Le talent de l’auteur certainement mais aussi le sentiment de se laisser envahir par la paranoïa qui sous-tend ce récit entrecroisant deux histoires : une quête obsessionnelle de la vérité sur les morts du président des États-Unis en 1963 et de celui qui s’apprêtait à remporter l’élection suprême en 1968, « adolescents insatisfaits que rien ne contente et qui gardent sur le visage la rancune de tout avoir eu trop vite » ; la mise en relation des décès des parents du narrateur en 1967 et en 1968 avec les événements précités.

Le conteur de cette fable qui nous plonge au cœur des manipulations, des mensonges et des conspirations les plus fous est un certain Mark O’Dugain (là, on frôle la schizophrénie), un obscur professeur d’histoire contemporaine dont la psychose ne s’efface pas avec le temps. Au début du roman, alors qu’il a la soixantaine, il doute même de Lorna, sa jeune compagne, qu’il imagine en Mata Hari moderne…

Tout a été dit et écrit sur l’assassinat de John Kennedy. Il est désormais admis que Oswald était un leurre. Pour retrouver les commanditaires du meurtre, l’auteur balaie large. Il évoque les anti-castristes, la Mafia, l’Armée, le FBI, la CIA et même les Texans soulignant que George Bush père aurait été présent à Dallas le 22 novembre 1963 ! Ignorante de cet immense complot qui aurait provoqué tout de même une cinquantaine de victimes collatérales, j’ai appris plein de choses en particulier sur le programme MK-Ultra, émanation de la CIA, visant à manipuler les esprits en utilisant notamment le LSD. On voit que l’hypnose, dont le père du narrateur est un grand spécialiste (tiens tiens), n’est jamais loin.

On sait que Marc Dugain est fasciné par les États-Unis. Il l’a prouvé avec « La malédiction d’Edgar » que je n’ai pas lu et le remarquable « Avenue des Géants ». On sent qu’il a un faible pour Bobby Kennedy qu’il décrit comme un maniaco-dépressif représentant de la contre-culture qui a tenté toute sa vie de racheter les fautes de son père, affairiste proche de la mafia, antisémite et pro-nazis qui aurait dit : « Il faudrait que les Juifs cessent d’énerver Hitler. ». Il savait qu’en briguant la présidence des États-Unis, il allait être assassiné. Il fut une sorte de kamikaze de la morale.

A la fois attiré et rebuté par la première puissance mondiale, Marc Dugain fait le portrait d’une Amérique tellement corrompue et mythomane qu’on en a des vertiges.

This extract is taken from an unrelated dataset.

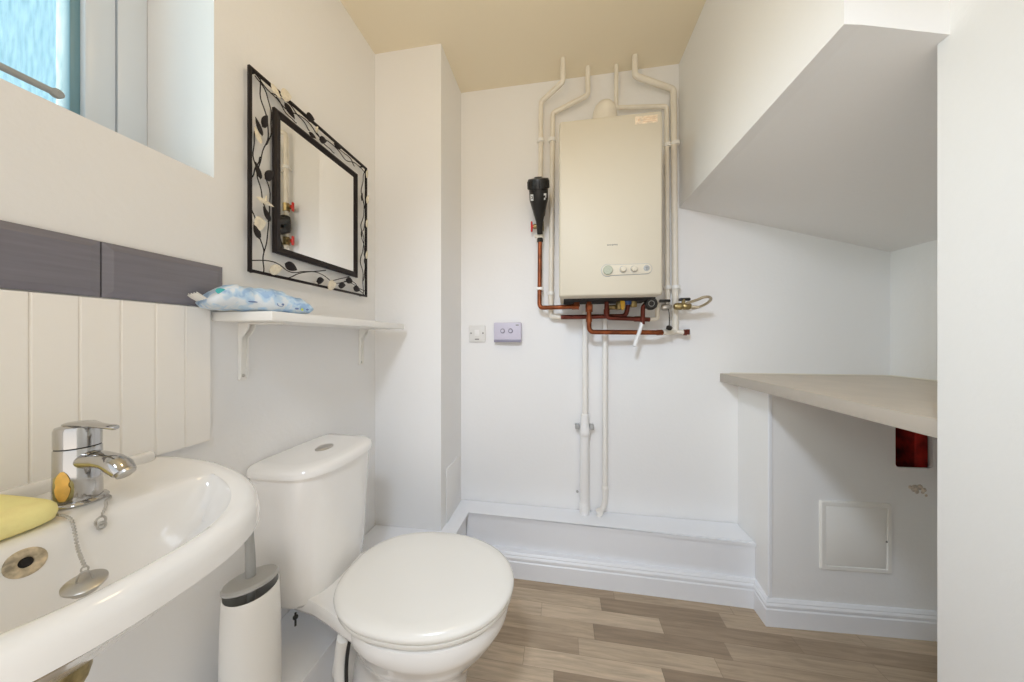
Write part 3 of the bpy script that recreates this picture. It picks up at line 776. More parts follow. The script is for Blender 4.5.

Mélanger des personnages réels et de fiction aurait pu donner un résultat indigeste. Or, ce n’est pas le cas. Le roman est tellement bien construit que ça marche. « Ils vont tuer Robert Kennedy » est hypnotisant !

EXTRAITS

  • Mon monde n’est pas le vrai monde.
  • La fleur Kennedy a poussé sur du lisier, voilà l’exacte vérité.
  • L’Amérique n’a jamais considéré l’amitié comme une valeur, elle ne se connaît que des ennemis ou des vassaux, et elle a inculqué à ses enfants la primauté de la relation d’intérêt, la seule qui vaille à ses yeux en dehors de l’amour déclaré de sa famille sous la protection de Dieu et du marché, deux formes de divinités proclamées.
  • L’œuvre d’un auteur devait-elle participer de sa propre destruction pour prendre de la valeur ?
  • Les femmes sont à Jack ce que l’insuline est à un diabétique.
  • Cette dérivation de la contestation vers l’aventure psychédélique restera l’exemple le plus sophistiqué de déportation masquée dans un au-delà interstellaire. (…) la CIA paie à la subversion le voyage vers la paix éternelle.
  • Les non-dits parlent plus que les mots, les silences plus que les non-dits.